The Forgotten Network

"David's Book Talk About DuMont" was delivered at Olsson's Books and Records in downtown Washington,D.C., July 20, 2004. I miss Olsson's. This was my first DuMont book talk. Try not to be distracted by the pink bunny on my left shoulder.

"DuMont Network Highlights and Rarities" is a DVD compilation of clips, including many rarities, from DuMont shows that I write about in The Forgotten Network. I and scenes that that I created for instructors in 2004, before YouTube made it so much easier to share clips. I listed each clip with time code in the YouTube description.
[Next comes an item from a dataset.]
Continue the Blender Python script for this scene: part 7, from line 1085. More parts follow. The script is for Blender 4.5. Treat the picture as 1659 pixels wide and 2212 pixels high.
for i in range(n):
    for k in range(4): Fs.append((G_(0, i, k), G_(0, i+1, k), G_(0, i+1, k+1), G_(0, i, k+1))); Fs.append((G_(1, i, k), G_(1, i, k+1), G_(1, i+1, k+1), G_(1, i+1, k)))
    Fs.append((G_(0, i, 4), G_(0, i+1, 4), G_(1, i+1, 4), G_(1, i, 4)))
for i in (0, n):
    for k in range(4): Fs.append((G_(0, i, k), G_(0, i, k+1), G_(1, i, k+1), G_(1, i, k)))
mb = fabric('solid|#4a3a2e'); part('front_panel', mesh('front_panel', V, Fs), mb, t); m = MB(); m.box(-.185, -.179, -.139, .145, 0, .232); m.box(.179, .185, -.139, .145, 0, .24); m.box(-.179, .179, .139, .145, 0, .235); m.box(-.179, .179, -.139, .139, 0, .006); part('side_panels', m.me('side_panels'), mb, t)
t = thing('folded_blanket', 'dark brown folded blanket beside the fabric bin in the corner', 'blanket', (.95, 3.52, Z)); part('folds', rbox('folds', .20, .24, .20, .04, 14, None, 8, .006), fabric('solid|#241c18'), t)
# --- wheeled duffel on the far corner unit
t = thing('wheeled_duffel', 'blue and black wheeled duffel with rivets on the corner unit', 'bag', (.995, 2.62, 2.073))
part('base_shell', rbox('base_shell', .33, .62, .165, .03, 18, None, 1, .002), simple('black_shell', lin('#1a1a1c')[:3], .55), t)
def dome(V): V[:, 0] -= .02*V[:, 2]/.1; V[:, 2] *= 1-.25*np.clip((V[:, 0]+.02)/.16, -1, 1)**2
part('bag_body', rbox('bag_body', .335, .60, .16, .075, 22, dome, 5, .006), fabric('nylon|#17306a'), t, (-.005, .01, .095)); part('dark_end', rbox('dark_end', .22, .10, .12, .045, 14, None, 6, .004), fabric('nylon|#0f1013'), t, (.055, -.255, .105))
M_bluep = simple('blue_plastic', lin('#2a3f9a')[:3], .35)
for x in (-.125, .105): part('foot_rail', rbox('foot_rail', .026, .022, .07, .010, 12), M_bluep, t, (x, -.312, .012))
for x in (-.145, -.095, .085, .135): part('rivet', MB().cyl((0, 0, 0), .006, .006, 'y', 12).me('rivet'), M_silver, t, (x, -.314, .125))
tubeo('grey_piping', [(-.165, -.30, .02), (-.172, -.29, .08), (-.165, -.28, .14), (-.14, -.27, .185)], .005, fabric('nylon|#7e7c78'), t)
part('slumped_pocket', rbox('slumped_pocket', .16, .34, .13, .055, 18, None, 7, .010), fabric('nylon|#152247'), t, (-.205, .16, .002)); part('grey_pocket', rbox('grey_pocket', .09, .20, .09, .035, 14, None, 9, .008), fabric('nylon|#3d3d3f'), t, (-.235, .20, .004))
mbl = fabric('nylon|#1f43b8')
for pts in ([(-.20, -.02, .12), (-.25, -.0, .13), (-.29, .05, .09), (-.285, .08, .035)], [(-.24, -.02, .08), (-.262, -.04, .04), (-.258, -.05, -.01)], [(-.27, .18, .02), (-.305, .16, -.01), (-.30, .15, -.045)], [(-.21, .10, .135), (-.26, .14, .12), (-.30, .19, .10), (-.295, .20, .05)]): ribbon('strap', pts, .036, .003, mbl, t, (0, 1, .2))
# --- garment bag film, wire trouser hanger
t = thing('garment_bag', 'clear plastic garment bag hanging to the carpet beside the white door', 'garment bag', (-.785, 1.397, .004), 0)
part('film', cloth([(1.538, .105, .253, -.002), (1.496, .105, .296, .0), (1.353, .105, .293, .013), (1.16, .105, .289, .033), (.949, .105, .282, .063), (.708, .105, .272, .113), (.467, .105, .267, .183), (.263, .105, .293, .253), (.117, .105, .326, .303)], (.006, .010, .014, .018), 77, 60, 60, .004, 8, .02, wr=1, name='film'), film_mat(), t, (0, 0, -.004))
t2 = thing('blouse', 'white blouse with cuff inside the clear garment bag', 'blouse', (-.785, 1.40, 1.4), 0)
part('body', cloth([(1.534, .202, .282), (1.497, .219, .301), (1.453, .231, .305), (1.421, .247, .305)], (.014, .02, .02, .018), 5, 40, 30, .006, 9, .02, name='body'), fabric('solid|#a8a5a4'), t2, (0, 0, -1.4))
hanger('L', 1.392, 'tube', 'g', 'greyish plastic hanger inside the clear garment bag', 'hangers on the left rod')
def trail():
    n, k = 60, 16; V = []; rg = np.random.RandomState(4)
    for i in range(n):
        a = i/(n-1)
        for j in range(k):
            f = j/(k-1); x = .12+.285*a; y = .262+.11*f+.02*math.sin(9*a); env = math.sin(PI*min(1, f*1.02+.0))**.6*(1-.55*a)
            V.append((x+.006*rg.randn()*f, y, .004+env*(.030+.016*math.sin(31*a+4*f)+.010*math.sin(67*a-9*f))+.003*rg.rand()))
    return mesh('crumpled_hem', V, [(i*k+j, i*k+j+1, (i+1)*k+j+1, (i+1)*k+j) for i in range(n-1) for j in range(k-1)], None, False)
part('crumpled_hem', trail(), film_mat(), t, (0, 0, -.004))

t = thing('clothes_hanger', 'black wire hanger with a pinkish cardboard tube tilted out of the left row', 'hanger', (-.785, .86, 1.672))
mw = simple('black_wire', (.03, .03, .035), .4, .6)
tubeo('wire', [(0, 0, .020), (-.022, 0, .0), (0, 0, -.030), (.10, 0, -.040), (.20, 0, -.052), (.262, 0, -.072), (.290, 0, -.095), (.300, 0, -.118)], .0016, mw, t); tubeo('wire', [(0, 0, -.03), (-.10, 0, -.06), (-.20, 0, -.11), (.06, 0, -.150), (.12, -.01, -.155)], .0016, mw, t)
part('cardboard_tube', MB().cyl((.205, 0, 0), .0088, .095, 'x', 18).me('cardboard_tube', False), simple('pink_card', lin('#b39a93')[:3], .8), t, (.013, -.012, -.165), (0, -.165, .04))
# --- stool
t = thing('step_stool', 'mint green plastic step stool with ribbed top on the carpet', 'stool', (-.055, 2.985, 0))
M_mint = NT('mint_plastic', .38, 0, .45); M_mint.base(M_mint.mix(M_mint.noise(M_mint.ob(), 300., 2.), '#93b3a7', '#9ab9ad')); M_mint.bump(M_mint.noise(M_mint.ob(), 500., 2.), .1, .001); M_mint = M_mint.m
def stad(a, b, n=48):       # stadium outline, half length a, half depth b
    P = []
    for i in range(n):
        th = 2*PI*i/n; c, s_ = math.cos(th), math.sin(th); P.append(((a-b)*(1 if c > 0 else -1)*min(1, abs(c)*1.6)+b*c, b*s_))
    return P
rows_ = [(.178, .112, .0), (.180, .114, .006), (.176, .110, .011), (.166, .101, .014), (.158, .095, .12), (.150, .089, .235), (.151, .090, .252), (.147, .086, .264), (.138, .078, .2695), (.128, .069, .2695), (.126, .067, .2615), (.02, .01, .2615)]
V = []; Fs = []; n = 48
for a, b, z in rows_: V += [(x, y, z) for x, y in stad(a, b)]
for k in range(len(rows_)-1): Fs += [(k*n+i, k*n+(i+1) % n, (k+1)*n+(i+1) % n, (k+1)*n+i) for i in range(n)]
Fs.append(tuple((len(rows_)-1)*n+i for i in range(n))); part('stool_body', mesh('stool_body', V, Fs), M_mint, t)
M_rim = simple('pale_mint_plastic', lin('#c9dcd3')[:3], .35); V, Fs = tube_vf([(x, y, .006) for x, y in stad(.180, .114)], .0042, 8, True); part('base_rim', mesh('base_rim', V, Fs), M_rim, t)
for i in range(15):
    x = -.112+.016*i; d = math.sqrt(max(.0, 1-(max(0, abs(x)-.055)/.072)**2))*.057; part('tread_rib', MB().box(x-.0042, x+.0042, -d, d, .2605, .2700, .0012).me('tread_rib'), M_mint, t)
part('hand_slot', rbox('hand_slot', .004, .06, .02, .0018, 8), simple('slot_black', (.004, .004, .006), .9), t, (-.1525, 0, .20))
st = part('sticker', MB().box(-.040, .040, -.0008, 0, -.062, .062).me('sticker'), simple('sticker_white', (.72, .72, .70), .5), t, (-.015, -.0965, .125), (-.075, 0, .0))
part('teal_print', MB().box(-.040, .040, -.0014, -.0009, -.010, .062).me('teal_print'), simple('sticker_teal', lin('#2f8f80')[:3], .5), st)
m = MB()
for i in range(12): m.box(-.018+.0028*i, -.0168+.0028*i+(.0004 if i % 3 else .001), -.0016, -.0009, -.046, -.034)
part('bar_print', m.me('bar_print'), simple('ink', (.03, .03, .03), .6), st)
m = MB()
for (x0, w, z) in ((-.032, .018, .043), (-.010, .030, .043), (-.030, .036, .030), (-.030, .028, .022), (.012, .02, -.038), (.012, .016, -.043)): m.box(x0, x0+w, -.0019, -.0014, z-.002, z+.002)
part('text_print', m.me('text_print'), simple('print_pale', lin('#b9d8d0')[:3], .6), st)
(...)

"Allen B. Du Mont, circa 1950"  is a nice portrait of the engineer who founded and led DuMont.  This photo is from the Allen Balcom DuMont Collection at the Archives Center, National Museum of American History, Smithsonian Institution

"Art Carney with Morey Amsterdam" before he was Norton on The Honeymooners, Carney played a similar character, Newton, on DuMont's Morey Amsterdam Show.  From The Raster, July 1949.